** start of Dataset extract **

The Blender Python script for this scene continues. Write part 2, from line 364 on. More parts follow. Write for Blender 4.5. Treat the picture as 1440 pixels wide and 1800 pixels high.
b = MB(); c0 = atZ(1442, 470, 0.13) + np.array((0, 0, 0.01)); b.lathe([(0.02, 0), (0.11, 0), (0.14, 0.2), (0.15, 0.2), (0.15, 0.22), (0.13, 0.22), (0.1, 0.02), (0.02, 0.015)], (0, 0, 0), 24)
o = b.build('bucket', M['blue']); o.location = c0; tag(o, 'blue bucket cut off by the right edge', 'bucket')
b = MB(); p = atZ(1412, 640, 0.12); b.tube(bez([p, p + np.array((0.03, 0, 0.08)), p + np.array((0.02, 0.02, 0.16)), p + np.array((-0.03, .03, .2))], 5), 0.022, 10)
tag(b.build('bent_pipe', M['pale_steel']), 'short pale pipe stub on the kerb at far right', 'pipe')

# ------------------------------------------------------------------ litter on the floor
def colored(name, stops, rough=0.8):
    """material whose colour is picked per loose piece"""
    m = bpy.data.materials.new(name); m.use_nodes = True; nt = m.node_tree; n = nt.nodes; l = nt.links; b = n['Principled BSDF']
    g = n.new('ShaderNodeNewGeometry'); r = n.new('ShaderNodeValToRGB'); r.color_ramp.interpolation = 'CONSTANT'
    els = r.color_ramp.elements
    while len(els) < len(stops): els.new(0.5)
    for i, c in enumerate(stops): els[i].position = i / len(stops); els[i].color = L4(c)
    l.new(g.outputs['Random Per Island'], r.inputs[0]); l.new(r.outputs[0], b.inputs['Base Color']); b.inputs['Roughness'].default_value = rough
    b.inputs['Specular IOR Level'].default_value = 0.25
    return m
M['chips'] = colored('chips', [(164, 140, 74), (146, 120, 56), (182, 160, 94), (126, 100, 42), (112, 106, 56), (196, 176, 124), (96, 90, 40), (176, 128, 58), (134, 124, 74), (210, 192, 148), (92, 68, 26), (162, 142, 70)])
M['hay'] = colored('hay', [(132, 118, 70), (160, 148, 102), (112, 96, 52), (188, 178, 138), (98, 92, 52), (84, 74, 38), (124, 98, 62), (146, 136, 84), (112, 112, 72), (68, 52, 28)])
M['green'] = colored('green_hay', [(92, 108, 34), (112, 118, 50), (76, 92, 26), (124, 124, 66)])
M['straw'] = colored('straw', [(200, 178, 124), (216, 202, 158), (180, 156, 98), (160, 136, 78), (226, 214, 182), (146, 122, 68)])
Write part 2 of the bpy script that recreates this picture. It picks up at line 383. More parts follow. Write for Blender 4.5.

** end of Dataset extract **

## What is needed
Return exactly, please, the lines of the material from the first one down to and including the line where "tag(b.build('bent_pipe', M['pale_steel']), 'short" appears.

## Problem solution
The Blender Python script for this scene continues. Write part 2, from line 364 on. More parts follow. Write for Blender 4.5. Treat the picture as 1440 pixels wide and 1800 pixels high.
b = MB(); c0 = atZ(1442, 470, 0.13) + np.array((0, 0, 0.01)); b.lathe([(0.02, 0), (0.11, 0), (0.14, 0.2), (0.15, 0.2), (0.15, 0.22), (0.13, 0.22), (0.1, 0.02), (0.02, 0.015)], (0, 0, 0), 24)
o = b.build('bucket', M['blue']); o.location = c0; tag(o, 'blue bucket cut off by the right edge', 'bucket')
b = MB(); p = atZ(1412, 640, 0.12); b.tube(bez([p, p + np.array((0.03, 0, 0.08)), p + np.array((0.02, 0.02, 0.16)), p + np.array((-0.03, .03, .2))], 5), 0.022, 10)
tag(b.build('bent_pipe', M['pale_steel']), 'short pale pipe stub on the kerb at far right', 'pipe')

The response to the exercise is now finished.